In fact, writer and director Elliott Hasler was quoted saying:
It was our aim to really submerge the audience into the waters of the English Channel and in that way hope to pay homage to the spirit of this incredible woman. Everything you see on screen is real, all shot without the use of tanks, green screens or body doubles. I want audiences to feel as if they are swimming right alongside Mercedes on her incredible journey and share in her love affair with the water.
And that, they certainly did! The water scenes were certainly my favourite parts of this movie, which I found so very moving at times. But there’s also quite a lot more to the film than that; there’s also a sense of danger, of darkness, and of light at the end of the tunnel.
After all, Vindication Swim isn’t just a story telling the perils of swimming the channel in 1927 – it’s also telling the perils of being the first British woman to do so, and indeed the perils of just being a woman in 1927, dealing with the oppressive norms of the time.
Mercedes is working in a job where she’s under appreciated, and her boss is getting a bit too friendly. She walks into a pub (something that’s less done when you’re a woman at the time) and the environment there also seems hostile. Someone attempts to pay her off from swimming the channel at all.
But she doesn’t give in, even when the channel itself wants to kill her. She keeps going, becomes the first British woman to swim the channel, and does so in 15 hours. If the story ended there, it’d be a happy place to leave things – but unfortunately someone else comes along who’s clearly faked it.
This puts Mercedes’ position into question, too, and she’s forced to vindicate herself by doing yet another swim, this time in the cold October weather. Obviously, it’s an extremely tough challenge, and Mercedes risks her title and her life taking this monumental task, almost teetering on the edge of drowning.

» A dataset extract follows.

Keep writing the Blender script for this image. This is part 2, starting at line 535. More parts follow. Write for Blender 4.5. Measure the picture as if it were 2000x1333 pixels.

It’s an extremely emotional, evocative ending, and I found myself welling up watching her reactions. This is, after all, an award-winning debut performance from Kirsten Callaghan, and it’s easy to see why.
I thought it was overall a very well done film in terms of getting across the journey Mercedes went through, her drivers (the link to her father) and her doubts and weaknesses – which makes up for some of the more wooden acting and slower scenes involving more minor characters.
Overall, I’d recommend watching Vindication Swim as a beautifully shot, moving and compelling biographical drama, which is released here in the UK on 8th March; International Women’s Day (AKA “But when is it International Men’s Day?”).